Seven Dwarves might actually win my award for best foreign show on a local channel. It's a seven-part, seven-dwarf series from Britain, following a troupe of dwarf actors as they rehearse and take part in a pantomime production of Snow White and the Seven Dwarfs in the wilds of Woking.
Adding a hint of Big Brother to proceedings, the seven dwarves are sharing a house. Two of them - Grumpy and Blusher (a lady dwarf) - are in a relationship. At least one dwarf is gay, at least one is upper middle class. It's a bit like a pint-sized modernised Canterbury Tales, with each episode concentrating on a character at a time.
Last week's first episode told Max's Tale - Max being Max Laird, golf-playing Surrey-born son of a full-sized businessman and twin of a full-sized sister.
Max is a 31-year-old who happens to stand 1.27m. He's a punchy, forthright type - several sizes larger than life. He wants to be a proper actor and not have to "do the old hi-ho shit" of playing Grumpy in a panto every year.
"We're typecast," he says ruefully. I felt for him. At one point he tells his father he'd recently landed a job for a TV advert, dressing up as a gum protecting the teeth from the germs.
Though things were looking up. He'd been given a role in a proper movie called My Big Fat Gypsy Gangster, playing a compact gangster. His producer was very enthusiastic and a huge and shameless dwarf fan. "I like little people, always have" he said with a big smile. "I used to chase after them and stroke them for luck."

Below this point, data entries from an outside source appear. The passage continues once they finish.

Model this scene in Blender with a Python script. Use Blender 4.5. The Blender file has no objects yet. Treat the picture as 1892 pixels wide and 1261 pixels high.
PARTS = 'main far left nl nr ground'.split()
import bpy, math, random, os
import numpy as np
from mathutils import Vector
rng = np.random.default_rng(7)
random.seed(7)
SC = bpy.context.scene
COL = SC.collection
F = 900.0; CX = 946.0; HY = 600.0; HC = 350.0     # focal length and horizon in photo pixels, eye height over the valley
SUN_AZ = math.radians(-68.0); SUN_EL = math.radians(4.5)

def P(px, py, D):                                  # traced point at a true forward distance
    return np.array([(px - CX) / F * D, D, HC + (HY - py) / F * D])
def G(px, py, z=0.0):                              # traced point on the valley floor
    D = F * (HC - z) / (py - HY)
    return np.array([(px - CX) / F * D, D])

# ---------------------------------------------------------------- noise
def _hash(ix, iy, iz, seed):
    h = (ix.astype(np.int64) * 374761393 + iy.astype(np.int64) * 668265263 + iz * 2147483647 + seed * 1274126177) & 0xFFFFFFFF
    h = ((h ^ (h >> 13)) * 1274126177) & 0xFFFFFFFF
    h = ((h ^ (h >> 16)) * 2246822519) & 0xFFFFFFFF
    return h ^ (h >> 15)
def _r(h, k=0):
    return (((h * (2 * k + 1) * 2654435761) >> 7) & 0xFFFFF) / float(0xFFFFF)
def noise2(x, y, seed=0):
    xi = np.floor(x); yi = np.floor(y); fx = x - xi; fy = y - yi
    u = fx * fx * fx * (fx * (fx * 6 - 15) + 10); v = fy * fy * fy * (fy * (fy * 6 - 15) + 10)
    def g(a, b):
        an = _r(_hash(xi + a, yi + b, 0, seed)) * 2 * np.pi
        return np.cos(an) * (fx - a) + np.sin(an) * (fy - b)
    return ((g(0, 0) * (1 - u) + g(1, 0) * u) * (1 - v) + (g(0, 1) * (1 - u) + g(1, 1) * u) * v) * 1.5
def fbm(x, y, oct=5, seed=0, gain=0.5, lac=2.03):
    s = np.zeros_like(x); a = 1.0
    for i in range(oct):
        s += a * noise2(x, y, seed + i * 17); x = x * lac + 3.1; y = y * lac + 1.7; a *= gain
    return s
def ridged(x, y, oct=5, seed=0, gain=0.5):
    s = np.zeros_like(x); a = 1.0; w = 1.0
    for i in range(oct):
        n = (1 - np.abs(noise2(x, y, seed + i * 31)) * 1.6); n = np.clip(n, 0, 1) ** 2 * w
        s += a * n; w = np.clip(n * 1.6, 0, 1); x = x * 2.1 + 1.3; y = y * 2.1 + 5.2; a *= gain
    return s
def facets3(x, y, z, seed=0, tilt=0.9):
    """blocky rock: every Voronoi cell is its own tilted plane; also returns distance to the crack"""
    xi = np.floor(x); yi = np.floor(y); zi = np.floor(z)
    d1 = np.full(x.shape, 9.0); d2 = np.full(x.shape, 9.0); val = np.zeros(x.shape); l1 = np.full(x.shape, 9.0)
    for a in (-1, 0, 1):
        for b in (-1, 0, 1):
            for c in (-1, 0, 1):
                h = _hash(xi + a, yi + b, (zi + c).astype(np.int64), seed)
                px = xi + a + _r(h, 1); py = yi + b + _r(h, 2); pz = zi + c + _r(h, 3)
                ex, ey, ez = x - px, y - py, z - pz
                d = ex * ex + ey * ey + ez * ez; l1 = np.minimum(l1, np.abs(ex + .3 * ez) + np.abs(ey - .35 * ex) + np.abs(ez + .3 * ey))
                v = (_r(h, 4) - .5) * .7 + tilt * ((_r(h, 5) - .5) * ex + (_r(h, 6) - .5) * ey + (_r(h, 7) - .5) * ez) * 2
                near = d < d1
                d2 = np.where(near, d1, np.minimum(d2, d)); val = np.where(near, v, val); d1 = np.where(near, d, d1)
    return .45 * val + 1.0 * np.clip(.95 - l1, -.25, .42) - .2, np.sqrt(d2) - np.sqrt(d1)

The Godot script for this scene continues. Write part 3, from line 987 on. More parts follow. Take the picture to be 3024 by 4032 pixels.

Seven Dwarves is an odd and loveable series, with the personal stuff told against the backdrop of the panto and the living together.
In tonight's episode, we meet Josh, who plays Sniffly in the panto and who comes from a whole family of show business dwarves.
And then there's bespectacled Craig, who plays Prof and is keen on the karaoke. He ended the first episode with a spirited crack at Don't Let the Sun Go Down on Me in a pub full of enchanted drunks.
Television, really, doesn't get much better than this.